Tuesday, December 18, 2007

Mexico Senators May Break Pemex Monopoly on Refining (Update2)

Dec. 18 -- Petroleos Mexicanos, the largest crude producer in Latin America, may lose its 69-year monopoly on refining and pipelines as Mexican President Felipe Calderon pushes the company to stem declines in oil output and reserves.

A plan being discussed by the Senate Energy Committee would allow private companies to operate pipelines, refineries and distribute oil products in Mexico, said Sen. Ruben Camarillo, a member of Calderon's National Action Party.

Pemex's oil exploration is hampered by a lack of funds, even as crude trades near record prices, because its budget is sapped by repairs to crumbling infrastructure and taxes that take more than half of sales. Reducing Pemex's role in refining, pipelines and fuel distribution would free up cash at the third-largest crude supplier to the U.S., Camarillo said.

``There's a great opportunity for private companies to participate,'' Camarillo, secretary of the Senate Energy Committee, said in a Dec. 14 interview in Mexico City. ``Pipelines, transportation, distribution and storage are areas that are falling behind.''

Allowing private companies to play a bigger role in the state-controlled oil industry is a long-held goal of Calderon's party. Mexico's crude output may drop by a third by 2016 unless lawmakers ease rules on Petroleos Mexicanos, Energy Minister Georgina Kessel said last week.

The Energy Committee may propose changes in as many as 10 oil and gas laws, including allowing the appointment of independent board members to Pemex, said Camarillo and fellow committee member Arturo Nunez, a member of the opposition Party of the Democratic Revolution.

Proven Reserves

Proven oil reserves at Pemex cover nine years of production at current rates. The company lacks the technology to drill in fields located more than 1,500 meters below sea level, where most of Mexico's crude is.

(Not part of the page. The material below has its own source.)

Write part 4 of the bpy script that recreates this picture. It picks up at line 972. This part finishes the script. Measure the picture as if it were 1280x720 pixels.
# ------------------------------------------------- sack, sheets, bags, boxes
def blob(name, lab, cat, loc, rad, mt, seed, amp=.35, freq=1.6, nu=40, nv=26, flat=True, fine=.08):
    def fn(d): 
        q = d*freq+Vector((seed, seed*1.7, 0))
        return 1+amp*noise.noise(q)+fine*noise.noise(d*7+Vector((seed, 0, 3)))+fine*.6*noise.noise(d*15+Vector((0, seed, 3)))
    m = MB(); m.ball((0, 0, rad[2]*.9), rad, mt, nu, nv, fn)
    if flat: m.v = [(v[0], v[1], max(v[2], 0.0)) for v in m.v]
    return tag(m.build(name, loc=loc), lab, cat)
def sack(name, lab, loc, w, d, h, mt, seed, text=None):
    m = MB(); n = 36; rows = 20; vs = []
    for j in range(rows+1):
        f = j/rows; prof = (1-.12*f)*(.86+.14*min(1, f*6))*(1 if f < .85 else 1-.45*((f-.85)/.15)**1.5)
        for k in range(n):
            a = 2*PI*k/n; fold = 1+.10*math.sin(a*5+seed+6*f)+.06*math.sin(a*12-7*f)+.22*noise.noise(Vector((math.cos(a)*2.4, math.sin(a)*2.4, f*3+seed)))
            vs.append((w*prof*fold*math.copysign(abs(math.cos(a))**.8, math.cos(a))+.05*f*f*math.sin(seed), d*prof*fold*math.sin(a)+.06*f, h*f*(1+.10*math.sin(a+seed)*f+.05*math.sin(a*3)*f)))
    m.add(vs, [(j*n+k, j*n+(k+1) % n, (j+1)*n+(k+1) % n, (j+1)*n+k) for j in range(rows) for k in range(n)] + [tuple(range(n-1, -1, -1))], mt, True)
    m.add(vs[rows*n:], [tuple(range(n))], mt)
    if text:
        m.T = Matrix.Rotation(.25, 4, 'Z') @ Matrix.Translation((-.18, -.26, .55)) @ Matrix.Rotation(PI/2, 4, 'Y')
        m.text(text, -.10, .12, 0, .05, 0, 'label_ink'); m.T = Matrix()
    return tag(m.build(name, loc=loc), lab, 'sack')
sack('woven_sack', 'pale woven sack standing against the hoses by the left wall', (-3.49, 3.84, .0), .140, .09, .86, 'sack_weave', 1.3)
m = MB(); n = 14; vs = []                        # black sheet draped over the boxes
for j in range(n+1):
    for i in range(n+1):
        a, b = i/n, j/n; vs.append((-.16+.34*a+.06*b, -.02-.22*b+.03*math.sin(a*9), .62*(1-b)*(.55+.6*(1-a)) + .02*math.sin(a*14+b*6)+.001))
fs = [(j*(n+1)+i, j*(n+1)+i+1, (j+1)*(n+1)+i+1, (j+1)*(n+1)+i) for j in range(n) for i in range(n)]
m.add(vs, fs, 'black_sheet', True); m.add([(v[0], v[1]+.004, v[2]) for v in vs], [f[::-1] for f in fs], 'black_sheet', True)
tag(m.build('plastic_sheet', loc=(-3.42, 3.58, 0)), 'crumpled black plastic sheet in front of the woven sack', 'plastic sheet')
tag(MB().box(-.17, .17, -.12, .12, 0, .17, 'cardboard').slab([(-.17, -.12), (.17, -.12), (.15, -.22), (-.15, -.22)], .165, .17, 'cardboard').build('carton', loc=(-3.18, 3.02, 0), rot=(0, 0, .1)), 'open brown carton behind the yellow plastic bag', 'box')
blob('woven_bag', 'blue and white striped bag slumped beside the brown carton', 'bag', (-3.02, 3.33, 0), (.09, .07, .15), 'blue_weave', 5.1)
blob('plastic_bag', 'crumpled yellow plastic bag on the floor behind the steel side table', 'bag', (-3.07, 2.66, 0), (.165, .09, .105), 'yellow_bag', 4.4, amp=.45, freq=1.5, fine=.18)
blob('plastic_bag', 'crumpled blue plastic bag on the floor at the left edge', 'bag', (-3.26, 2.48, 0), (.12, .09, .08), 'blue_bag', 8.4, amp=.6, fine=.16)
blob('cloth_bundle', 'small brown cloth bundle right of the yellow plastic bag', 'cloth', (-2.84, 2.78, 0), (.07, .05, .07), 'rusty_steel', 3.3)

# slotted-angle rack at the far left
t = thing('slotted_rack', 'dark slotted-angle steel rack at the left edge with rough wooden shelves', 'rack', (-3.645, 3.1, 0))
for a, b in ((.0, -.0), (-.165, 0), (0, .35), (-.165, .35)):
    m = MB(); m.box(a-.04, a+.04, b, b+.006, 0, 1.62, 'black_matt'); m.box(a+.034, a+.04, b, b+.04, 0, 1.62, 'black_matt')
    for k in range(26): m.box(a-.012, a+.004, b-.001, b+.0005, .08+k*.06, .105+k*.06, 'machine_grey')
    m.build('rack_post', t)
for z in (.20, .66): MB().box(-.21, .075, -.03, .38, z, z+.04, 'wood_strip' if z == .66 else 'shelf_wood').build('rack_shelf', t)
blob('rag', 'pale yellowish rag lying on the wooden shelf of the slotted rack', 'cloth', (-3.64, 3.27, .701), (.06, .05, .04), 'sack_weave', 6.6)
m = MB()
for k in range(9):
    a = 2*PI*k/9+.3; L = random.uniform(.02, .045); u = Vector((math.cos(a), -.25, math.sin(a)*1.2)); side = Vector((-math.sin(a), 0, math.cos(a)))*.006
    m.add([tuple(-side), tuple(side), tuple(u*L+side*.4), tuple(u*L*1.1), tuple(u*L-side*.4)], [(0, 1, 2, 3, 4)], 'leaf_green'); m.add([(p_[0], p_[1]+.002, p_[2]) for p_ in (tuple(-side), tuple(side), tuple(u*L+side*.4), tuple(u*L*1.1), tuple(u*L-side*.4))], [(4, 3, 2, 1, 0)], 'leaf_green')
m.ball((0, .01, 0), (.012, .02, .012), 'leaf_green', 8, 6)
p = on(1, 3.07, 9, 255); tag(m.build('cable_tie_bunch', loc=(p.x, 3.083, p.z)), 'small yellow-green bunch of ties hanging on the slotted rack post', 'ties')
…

Calderon's plan faces opposition from the Party of the Democratic Revolution, which says Pemex's taxes, at 57 percent of sales, should be cut so it can invest in production, refining and other areas. Pemex generates about 40 percent of federal revenue.

``They say there isn't enough money to invest in pipelines, refineries,'' Nunez said in a Dec. 17 interview. ``That's false. The problem is the federal government.''

Opposition may also come in the form of demonstrations. Andres Manuel Lopez Obrador, Nunez's fellow party member and a former presidential candidate, has vowed protests should the government try to ``privatize'' Pemex. He organized two months of demonstrations last year after losing the presidential vote to Calderon.

Alliances

Camarillo said the committee hasn't yet discussed amending the Mexican constitution, which bans companies other than Pemex from owning oil and gas fields. Kessel and Pemex Chief Executive Officer Jesus Reyes Heroles have said the company needs alliances to be able to explore and produce from its deepwater deposits.

``There are many companies that operate in the Gulf of Mexico that have the technology Pemex doesn't have,'' Reyes Heroles said in an interview with Mexico City-based Radio Formula yesterday.

Calderon convinced Congress to pass other reforms this year, including tax increases and pension spending cuts, with the aid of the opposition Institutional Revolutionary Party. He may also be successful with an energy bill because the drop in oil output is forcing lawmakers to act, said Roger Tissot, an energy analyst with the Washington-based consulting firm PFC Energy.

Reserves, Production

``Everybody can see the results in terms of declining production and declining reserves,'' Tissot said in a telephone interview. ``The two sides are coming to an understanding that something needs to be done.''

Calderon's party has scrapped ideas of privatizing Pemex and the Institutional Revolutionary Party and other opposition groups have accepted that allowing more private investment in the oil industry isn't equivalent to ``selling the motherland,'' Tissot said.

Camarillo said Energy Committee members agreed they wouldn't ``auction off Mexico's oil'' or ``privatize Pemex.''

Senator Francisco Labastida, president of the Energy Committee and a member of the Institutional Revolutionary Party, declined to be interviewed for this article.

Private and foreign investment in Mexico's oil and gas industry has been limited and faced court challenges brought by legislators in the past few years.

Since 2003, Pemex has hired companies including Petroleo Brasileiro SA to drill for gas in the Burgos Basin in exchange for a fee. Earlier this year Pemex, hired private companies to maintain pipelines and manage drilling in the Ebano-Panuco oil field. Some natural gas pipelines in Mexico are owned by private companies.